Connaissant les possibilités réelles des systèmes dits intelligents, comment les mettre en œuvre ? Regarder le quotidien des experts de l’analyse de données permet de comprendre assez vite que le travail effectué, de la modélisation de données à l’écriture des solutions algorithmiques, est systématiquement en proie à la même tâche chronophage : la préparation des données. Tous les systèmes vantés par leur marketing comme pouvant interagir avec de la donnée brute, ont bien souvent chacun leur propre définition de « brute » et consistent principalement à faire en sorte que cette donnée se conforme d’une manière ou d’une autre à leur modèle, sans forcément chercher à corriger les erreurs conceptuelles et les effets de bords qui pourraient en découler. Ensuite, une fois le système implémenté et en état de fonctionnement, il faut toujours garder à l’esprit qu’il n’est pas là pour penser, mais pour appliquer (d’une manière plus raffinée qu’avant, certes). Il s’agit donc de comprendre comment fonctionnent ces systèmes afin de correctement les utiliser.

C’est donc l’alchimie dans la collaboration entre homme et machine qui permettra de faire levier sur le pouvoir cognitif des experts et les capacités propres à l’humain : la créativité, la sagesse, l’expertise, l’empathie, l’intelligence sociale, le raisonnement symbolique, le traitement de l’ambiguïté, etc. Ces qualités sont les sources d’une prise de décision pertinente et assurant la croissance d’une activité. Pour une entreprise qui souhaite innover afin de s’inscrire dans ce nouveau modèle, la recette est simple : trouver le bon équilibre entre stratégie, transformation et analyse de données.

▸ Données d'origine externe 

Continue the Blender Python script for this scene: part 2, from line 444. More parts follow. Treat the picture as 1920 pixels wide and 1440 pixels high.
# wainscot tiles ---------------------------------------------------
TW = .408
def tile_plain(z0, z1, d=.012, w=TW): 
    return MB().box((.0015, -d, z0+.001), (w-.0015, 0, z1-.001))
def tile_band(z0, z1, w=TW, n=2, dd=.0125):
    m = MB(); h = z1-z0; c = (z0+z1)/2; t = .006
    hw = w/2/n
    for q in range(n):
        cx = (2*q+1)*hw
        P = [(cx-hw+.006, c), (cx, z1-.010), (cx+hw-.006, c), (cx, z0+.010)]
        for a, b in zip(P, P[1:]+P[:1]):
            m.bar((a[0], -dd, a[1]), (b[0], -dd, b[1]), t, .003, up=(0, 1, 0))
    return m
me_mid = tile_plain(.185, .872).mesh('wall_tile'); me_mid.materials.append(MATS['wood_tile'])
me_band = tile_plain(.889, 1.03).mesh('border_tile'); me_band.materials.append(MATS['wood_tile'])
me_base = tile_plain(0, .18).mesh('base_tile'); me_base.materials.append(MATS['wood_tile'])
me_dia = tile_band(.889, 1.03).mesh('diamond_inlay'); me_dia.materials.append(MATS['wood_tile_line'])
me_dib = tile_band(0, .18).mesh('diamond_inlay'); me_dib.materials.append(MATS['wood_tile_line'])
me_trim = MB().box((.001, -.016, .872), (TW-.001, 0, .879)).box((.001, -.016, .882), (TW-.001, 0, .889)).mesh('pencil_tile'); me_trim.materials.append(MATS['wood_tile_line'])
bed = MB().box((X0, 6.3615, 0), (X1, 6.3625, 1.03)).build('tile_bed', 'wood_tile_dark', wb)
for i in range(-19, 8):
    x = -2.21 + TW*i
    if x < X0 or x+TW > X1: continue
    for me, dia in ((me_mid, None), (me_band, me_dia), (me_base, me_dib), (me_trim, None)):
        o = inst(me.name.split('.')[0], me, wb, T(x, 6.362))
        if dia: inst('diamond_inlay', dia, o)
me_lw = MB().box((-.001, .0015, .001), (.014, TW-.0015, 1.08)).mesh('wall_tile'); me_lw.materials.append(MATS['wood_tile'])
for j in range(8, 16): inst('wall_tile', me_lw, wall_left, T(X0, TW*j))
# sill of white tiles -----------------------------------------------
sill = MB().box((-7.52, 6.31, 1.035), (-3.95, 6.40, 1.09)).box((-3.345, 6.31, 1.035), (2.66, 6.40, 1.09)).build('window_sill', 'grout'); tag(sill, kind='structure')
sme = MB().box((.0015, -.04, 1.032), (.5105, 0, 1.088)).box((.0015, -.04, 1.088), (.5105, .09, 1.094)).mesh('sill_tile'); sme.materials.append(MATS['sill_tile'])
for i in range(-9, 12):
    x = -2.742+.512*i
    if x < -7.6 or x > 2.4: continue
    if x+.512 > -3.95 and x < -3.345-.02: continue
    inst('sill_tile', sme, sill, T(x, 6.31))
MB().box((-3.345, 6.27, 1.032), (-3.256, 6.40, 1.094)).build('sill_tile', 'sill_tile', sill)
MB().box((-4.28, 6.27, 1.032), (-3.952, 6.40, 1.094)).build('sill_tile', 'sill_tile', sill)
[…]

La stratégie indique quoi faire, la transformation cherche auprès l’analyse de données quoi mesurer, cette dernière apporte les réponses plus rapidement, et plus scientifiquement qu’auparavant. Dans le sens inverse, la stratégie pose des questions à l’analyse de données, qui donne une visibilité à la transformation pour enfin indiquer comment opérer. Les trois entités doivent communiquer et être en feedback permanent les unes envers les autres.

Enfin, l’impact sociétal et humain n’est pas à négliger. Si la présence des innovations au sein des C-level et des managers restera modérée, elle deviendra majoritaire voire totale en bas de l’échelle, ce qui aura des conséquences encore difficilement mesurables à l’heure actuelle. Mais globalement, le futur de la technologie et des innovations est optimiste, à condition qu’elles soient correctement appréhendées. Rien ne sert d’investir des sommes considérables dans une technologie comme l’IA sans clairvoyance et sans approche stratégique ; c’est adopter la bonne approche qui en libèrera tout le potentiel.